== Aim ==
Set down the material exactly as given, please, from its first line through the line that includes "M['cord']), lab, 'cord')".

## START

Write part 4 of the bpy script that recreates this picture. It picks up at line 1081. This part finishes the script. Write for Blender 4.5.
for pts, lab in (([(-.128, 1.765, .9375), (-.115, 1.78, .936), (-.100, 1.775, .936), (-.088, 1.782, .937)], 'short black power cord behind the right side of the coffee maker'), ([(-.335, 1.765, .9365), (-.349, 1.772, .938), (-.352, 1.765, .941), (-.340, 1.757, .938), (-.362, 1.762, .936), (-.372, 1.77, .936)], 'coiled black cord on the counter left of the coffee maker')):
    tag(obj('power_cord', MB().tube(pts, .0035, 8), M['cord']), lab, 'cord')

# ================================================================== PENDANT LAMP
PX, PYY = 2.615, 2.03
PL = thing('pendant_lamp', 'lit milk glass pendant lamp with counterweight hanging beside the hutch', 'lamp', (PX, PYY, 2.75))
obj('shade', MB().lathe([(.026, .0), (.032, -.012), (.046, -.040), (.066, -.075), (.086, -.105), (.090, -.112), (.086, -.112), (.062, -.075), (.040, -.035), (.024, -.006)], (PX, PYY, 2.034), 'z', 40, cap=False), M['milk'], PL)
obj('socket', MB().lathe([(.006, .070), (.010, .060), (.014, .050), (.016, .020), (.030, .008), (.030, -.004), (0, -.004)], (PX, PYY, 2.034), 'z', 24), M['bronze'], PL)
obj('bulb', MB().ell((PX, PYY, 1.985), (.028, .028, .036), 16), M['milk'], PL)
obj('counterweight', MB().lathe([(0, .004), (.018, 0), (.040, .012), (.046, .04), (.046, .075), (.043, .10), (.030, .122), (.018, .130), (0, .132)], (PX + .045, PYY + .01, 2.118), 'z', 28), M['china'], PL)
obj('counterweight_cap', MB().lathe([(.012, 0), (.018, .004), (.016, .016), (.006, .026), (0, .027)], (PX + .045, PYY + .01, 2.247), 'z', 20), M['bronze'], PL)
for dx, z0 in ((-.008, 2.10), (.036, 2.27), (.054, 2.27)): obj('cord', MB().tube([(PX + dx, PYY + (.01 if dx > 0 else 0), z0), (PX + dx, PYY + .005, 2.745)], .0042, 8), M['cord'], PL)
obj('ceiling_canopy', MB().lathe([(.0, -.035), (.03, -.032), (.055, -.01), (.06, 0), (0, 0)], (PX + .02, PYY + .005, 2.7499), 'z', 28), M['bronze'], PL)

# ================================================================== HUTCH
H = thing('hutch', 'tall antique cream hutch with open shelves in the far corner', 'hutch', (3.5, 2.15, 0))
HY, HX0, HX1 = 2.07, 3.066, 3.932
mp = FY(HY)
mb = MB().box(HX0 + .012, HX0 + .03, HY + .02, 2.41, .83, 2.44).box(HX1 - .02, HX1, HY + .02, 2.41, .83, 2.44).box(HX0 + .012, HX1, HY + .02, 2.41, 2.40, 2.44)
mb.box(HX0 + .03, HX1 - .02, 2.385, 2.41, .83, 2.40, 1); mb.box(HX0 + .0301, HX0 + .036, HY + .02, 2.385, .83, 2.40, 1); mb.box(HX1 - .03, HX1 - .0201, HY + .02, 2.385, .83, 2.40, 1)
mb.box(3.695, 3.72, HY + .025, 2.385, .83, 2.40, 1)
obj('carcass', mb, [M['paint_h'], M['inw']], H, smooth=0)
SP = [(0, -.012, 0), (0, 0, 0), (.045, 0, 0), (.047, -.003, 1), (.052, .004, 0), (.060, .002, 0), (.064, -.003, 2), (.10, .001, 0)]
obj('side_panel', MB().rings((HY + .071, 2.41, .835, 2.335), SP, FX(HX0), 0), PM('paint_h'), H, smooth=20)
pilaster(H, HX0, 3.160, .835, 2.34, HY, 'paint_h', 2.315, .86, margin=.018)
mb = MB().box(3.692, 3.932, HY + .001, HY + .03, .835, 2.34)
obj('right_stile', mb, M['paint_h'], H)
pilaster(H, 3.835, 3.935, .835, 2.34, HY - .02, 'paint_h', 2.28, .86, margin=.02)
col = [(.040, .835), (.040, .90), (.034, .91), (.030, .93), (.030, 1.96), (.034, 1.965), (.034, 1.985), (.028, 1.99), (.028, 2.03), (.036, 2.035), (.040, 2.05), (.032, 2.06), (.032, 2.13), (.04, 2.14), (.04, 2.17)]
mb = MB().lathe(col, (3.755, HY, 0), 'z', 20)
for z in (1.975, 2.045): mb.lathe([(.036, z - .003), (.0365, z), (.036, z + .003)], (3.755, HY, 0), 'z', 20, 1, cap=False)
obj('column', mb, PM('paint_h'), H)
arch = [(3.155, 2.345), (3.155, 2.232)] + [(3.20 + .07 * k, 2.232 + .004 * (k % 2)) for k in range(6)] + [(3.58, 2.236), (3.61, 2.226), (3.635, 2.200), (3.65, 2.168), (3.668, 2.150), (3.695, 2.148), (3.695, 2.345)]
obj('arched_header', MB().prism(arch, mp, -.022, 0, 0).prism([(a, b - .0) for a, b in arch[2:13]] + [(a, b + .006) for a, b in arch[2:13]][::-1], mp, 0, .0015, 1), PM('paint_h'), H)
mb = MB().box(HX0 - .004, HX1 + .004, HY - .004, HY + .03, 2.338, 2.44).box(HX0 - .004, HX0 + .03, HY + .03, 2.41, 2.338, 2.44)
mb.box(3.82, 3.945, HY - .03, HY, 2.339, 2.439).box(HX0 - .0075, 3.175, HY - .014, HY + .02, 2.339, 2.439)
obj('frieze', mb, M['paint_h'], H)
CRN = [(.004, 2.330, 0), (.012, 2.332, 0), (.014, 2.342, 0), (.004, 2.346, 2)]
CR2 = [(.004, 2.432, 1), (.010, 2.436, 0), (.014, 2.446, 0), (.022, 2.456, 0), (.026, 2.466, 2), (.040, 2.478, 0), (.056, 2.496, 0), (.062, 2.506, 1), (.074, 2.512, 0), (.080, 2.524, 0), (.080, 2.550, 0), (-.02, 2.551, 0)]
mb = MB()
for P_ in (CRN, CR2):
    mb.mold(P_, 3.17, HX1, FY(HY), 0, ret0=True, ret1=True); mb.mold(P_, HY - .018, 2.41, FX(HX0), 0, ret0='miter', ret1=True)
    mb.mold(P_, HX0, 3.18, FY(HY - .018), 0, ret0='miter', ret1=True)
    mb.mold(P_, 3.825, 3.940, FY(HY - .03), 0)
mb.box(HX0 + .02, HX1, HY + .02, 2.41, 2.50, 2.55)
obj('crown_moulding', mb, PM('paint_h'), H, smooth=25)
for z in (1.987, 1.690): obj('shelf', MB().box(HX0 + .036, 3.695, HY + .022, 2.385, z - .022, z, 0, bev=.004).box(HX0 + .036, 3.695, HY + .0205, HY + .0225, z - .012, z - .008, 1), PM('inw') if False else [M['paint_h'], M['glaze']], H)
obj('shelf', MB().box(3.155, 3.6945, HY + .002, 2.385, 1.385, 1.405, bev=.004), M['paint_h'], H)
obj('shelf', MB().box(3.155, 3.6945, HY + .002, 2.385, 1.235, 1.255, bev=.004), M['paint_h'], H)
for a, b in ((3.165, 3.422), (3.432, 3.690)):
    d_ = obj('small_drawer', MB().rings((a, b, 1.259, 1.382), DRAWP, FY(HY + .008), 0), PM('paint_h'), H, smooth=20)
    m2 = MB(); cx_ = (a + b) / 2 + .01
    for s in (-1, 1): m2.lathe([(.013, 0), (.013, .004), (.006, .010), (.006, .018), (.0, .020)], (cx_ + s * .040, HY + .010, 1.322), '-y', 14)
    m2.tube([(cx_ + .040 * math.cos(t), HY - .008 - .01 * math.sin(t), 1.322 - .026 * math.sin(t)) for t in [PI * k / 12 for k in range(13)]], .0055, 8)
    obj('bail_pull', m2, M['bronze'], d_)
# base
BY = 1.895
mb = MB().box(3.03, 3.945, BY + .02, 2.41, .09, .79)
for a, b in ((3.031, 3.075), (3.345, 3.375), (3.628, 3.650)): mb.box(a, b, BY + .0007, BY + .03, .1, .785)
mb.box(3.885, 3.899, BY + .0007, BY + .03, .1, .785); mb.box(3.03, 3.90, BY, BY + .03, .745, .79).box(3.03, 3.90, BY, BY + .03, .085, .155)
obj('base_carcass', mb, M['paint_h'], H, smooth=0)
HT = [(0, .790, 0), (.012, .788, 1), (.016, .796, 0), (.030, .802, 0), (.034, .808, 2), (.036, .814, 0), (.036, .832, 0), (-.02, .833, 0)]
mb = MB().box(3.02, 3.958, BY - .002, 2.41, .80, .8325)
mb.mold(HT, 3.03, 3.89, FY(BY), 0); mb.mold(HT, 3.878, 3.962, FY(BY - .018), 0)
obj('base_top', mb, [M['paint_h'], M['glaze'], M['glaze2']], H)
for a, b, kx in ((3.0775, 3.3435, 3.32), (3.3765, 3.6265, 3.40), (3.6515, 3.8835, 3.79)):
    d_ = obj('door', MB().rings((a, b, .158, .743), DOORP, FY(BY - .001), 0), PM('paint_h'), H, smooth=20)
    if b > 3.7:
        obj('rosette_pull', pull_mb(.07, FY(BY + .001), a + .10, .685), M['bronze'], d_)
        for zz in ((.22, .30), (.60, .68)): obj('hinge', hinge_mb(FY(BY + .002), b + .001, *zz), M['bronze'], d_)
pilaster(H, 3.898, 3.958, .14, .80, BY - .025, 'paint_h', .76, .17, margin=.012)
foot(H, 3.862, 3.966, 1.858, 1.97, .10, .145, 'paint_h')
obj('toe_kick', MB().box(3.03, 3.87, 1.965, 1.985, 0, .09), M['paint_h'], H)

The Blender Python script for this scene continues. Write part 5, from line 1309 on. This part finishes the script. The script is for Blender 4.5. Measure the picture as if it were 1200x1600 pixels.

## END

== Full output ==
Write part 4 of the bpy script that recreates this picture. It picks up at line 1081. This part finishes the script. Write for Blender 4.5.
for pts, lab in (([(-.128, 1.765, .9375), (-.115, 1.78, .936), (-.100, 1.775, .936), (-.088, 1.782, .937)], 'short black power cord behind the right side of the coffee maker'), ([(-.335, 1.765, .9365), (-.349, 1.772, .938), (-.352, 1.765, .941), (-.340, 1.757, .938), (-.362, 1.762, .936), (-.372, 1.77, .936)], 'coiled black cord on the counter left of the coffee maker')):
    tag(obj('power_cord', MB().tube(pts, .0035, 8), M['cord']), lab, 'cord')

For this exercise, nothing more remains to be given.